How Biodiversity Hopes to Match Climate’s Investing
More than a million species face potential demise in what might be the biggest extinction event since an asteroid wiped out the dinosaurs. Yet efforts to enlist private capital in the fight to protect the Earth’s biodiversity have barely gotten off the ground. One obvious model is the financial infrastructure that’s developed around the related goal of combating climate change, which has drawn in billions of dollars in investments. Doing the same for biodiversity faces steeper obstacles. Carbon dioxide can be measured, priced and traded. But how do you value a swamp or a newly discovered frog that pollinates flowers? Challenges in the market were highlighted in August, when a so-called debt-for-nature swap by Gabon failed to win over some investors.

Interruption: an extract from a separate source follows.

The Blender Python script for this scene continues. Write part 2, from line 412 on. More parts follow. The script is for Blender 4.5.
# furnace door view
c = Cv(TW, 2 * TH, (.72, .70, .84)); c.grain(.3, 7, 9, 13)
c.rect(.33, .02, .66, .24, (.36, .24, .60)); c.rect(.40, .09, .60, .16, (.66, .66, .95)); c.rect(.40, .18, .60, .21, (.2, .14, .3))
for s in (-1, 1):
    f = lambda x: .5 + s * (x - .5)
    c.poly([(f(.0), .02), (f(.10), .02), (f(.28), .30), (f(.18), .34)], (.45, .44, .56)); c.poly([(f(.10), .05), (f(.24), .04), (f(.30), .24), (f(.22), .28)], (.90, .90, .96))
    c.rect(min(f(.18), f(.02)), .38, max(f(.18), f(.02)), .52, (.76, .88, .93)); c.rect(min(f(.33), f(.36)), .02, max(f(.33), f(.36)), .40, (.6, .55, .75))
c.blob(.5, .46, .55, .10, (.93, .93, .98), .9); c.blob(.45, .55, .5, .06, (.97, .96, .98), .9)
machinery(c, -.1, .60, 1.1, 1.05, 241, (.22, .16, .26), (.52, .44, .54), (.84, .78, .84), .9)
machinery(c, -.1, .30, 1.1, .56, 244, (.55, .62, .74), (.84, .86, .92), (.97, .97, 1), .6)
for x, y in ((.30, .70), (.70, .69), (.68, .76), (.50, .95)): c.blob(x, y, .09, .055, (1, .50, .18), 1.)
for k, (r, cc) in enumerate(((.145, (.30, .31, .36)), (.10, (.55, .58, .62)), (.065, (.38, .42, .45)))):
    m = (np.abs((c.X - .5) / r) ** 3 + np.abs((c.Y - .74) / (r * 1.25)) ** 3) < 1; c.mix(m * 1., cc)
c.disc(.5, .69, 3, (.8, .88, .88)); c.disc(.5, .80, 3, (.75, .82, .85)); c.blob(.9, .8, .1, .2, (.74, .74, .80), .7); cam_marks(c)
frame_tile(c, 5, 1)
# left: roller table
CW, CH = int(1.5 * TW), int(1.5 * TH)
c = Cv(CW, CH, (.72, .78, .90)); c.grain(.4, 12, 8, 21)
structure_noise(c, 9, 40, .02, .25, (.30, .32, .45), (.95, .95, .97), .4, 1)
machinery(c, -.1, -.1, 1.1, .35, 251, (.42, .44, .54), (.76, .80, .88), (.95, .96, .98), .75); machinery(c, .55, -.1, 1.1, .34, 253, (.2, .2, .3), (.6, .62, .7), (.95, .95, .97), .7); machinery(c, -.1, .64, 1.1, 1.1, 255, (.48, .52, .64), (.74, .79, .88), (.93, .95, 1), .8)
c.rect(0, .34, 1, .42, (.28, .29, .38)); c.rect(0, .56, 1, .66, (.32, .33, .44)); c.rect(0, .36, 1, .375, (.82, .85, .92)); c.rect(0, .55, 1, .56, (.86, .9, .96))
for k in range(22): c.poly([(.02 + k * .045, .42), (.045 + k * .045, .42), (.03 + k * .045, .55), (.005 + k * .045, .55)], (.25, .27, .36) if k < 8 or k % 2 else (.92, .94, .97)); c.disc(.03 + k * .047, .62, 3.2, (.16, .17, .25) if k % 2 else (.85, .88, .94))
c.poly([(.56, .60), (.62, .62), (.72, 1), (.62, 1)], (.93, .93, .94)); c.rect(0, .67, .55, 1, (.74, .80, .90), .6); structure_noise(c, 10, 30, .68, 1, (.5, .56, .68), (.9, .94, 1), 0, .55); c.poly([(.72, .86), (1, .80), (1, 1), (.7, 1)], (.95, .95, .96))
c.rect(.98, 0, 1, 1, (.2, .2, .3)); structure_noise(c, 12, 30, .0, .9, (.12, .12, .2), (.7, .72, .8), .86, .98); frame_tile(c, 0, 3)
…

The variety of species within a region. Wherever robust populations of many forms of life swarm in and around each other — think tropical rainforests and coral reefs — they reinforce the ecosystem’s stability. By contrast, an area dominated by a narrower group becomes more vulnerable to sudden change if environmental conditions change. That’s one reason biodiversity and climate change are seen by scientists as intertwined crises. When tropical rain forests are burnt to expand farmland, species-rich habitats are destroyed and carbon dioxide released; in the years that follow, more frequent and intense wildfires tear through the degraded forests, destroying habitats further and releasing even more CO2.